INFORMATION PROVIDED:
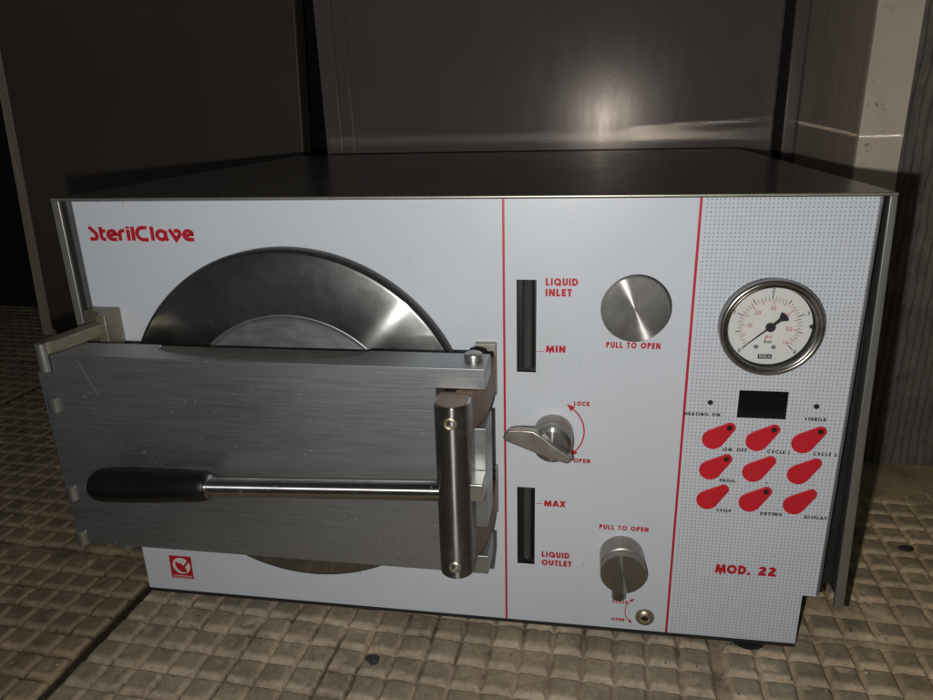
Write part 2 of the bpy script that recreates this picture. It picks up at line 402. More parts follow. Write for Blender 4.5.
def sheet(name, xt, xb, th, mat, par):
    bm = bmesh.new(); v = []
    for y in (.0013, D):
        k = 1 if y < .1 else .35
        for x, z in ((xt, H+.0006), (xt+th, H+.0006), (xt+(xb-xt)*k+th, .034), (xt+(xb-xt)*k, .034)): v.append(bm.verts.new((x, y, z)))
    for f in ((0,1,2,3),(7,6,5,4),(0,4,5,1),(1,5,6,2),(2,6,7,3),(3,7,4,0)): bm.faces.new([v[i] for i in f])
    return bm_obj(name, bm, mat, par)
sheet('side_sheet', -.0142, -.0140, .0012, M['casing'], lf)
sheet('side_sheet', .5072, .5170, .0012, M['casing'], rf)
# dark return sheet inside the right recess
bm = bmesh.new(); v = []
for y in (.016, .018):
    for x, z in ((.5023, H), (.5068, H), (.5150, .040), (.5023, .040)): v.append(bm.verts.new((x, y, z)))
for f in ((0,1,2,3),(7,6,5,4),(0,4,5,1),(1,5,6,2),(2,6,7,3),(3,7,4,0)): bm.faces.new([v[i] for i in f])
bm_obj('inner_return', bm, M['body'], rf)
box('back_sheet', -.0128, .5070, D-.0035, D-.0005, .034, H-.0002, M['casing'], au, 0)
# feet
def foot(x, y):
    return lathe('rubber_foot', [(0, 0), (.0105, 0), (.0128, .0012), (.0132, .0047), (0, .0047)], M['rubber'], au, 'Z', (x, y, FZ), 40)
for x, y in ((.4625, .0128), (.045, .0190), (.4625, .40), (.045, .40)): foot(x, y)

# ---- printing on the panel
flat('stripe', [[(.2885,.0),(.2900,.0),(.2900,H),(.2885,H)]], M['red'], panel)
flat('stripe', [[(.4034,.0),(.4050,.0),(.4050,H),(.4034,H)]], M['red'], panel)
RED, BLK = M['red'], M['black_ink']
def cap(t, x0, x1, z, h, m=RED, w=.27, track=.15): return lettering('printed_caption', t, x0, x1, z, h, m, panel, w, track=track)
cap('LIQUID', .3153, .3353, .2538, .0049); cap('INLET', .3153, .3316, .2471, .0049)
cap('MIN', .3160, .3283, .2102, .0046)
flat('level_mark', [[(.3099,.2104),(.3148,.2104),(.3148,.2108),(.3099,.2108)]], RED, panel)
cap('PULL TO OPEN', .3537, .3868, .2142, .0041, track=.17)
cap('LOCK', .3345, .3447, .1738, .0032); cap('OPEN', .3353, .3463, .1323, .0031)
arc_strip('turn_arrow', .3205, .1550, .0212, 50, -42, .0009, RED, panel, hs=.0036)
cap('MAX', .3160, .3305, .0975, .0047)
flat('level_mark', [[(.3099,.0990),(.3148,.0990),(.3148,.0994),(.3099,.0994)]], RED, panel)
cap('LIQUID', .3147, .3343, .0560, .0047); cap('OUTLET', .3147, .3359, .0492, .0047)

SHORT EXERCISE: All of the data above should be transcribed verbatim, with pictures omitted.

RESPONSE TO THE TASK:
Write part 2 of the bpy script that recreates this picture. It picks up at line 402. More parts follow. Write for Blender 4.5.
def sheet(name, xt, xb, th, mat, par):
    bm = bmesh.new(); v = []
    for y in (.0013, D):
        k = 1 if y < .1 else .35
        for x, z in ((xt, H+.0006), (xt+th, H+.0006), (xt+(xb-xt)*k+th, .034), (xt+(xb-xt)*k, .034)): v.append(bm.verts.new((x, y, z)))
    for f in ((0,1,2,3),(7,6,5,4),(0,4,5,1),(1,5,6,2),(2,6,7,3),(3,7,4,0)): bm.faces.new([v[i] for i in f])
    return bm_obj(name, bm, mat, par)
sheet('side_sheet', -.0142, -.0140, .0012, M['casing'], lf)
sheet('side_sheet', .5072, .5170, .0012, M['casing'], rf)
# dark return sheet inside the right recess
bm = bmesh.new(); v = []
for y in (.016, .018):
    for x, z in ((.5023, H), (.5068, H), (.5150, .040), (.5023, .040)): v.append(bm.verts.new((x, y, z)))
for f in ((0,1,2,3),(7,6,5,4),(0,4,5,1),(1,5,6,2),(2,6,7,3),(3,7,4,0)): bm.faces.new([v[i] for i in f])
bm_obj('inner_return', bm, M['body'], rf)
box('back_sheet', -.0128, .5070, D-.0035, D-.0005, .034, H-.0002, M['casing'], au, 0)
# feet
def foot(x, y):
    return lathe('rubber_foot', [(0, 0), (.0105, 0), (.0128, .0012), (.0132, .0047), (0, .0047)], M['rubber'], au, 'Z', (x, y, FZ), 40)
for x, y in ((.4625, .0128), (.045, .0190), (.4625, .40), (.045, .40)): foot(x, y)

# ---- printing on the panel
flat('stripe', [[(.2885,.0),(.2900,.0),(.2900,H),(.2885,H)]], M['red'], panel)
flat('stripe', [[(.4034,.0),(.4050,.0),(.4050,H),(.4034,H)]], M['red'], panel)
RED, BLK = M['red'], M['black_ink']
def cap(t, x0, x1, z, h, m=RED, w=.27, track=.15): return lettering('printed_caption', t, x0, x1, z, h, m, panel, w, track=track)
cap('LIQUID', .3153, .3353, .2538, .0049); cap('INLET', .3153, .3316, .2471, .0049)
cap('MIN', .3160, .3283, .2102, .0046)
flat('level_mark', [[(.3099,.2104),(.3148,.2104),(.3148,.2108),(.3099,.2108)]], RED, panel)
cap('PULL TO OPEN', .3537, .3868, .2142, .0041, track=.17)
cap('LOCK', .3345, .3447, .1738, .0032); cap('OPEN', .3353, .3463, .1323, .0031)
arc_strip('turn_arrow', .3205, .1550, .0212, 50, -42, .0009, RED, panel, hs=.0036)
cap('MAX', .3160, .3305, .0975, .0047)
flat('level_mark', [[(.3099,.0990),(.3148,.0990),(.3148,.0994),(.3099,.0994)]], RED, panel)
cap('LIQUID', .3147, .3343, .0560, .0047); cap('OUTLET', .3147, .3359, .0492, .0047)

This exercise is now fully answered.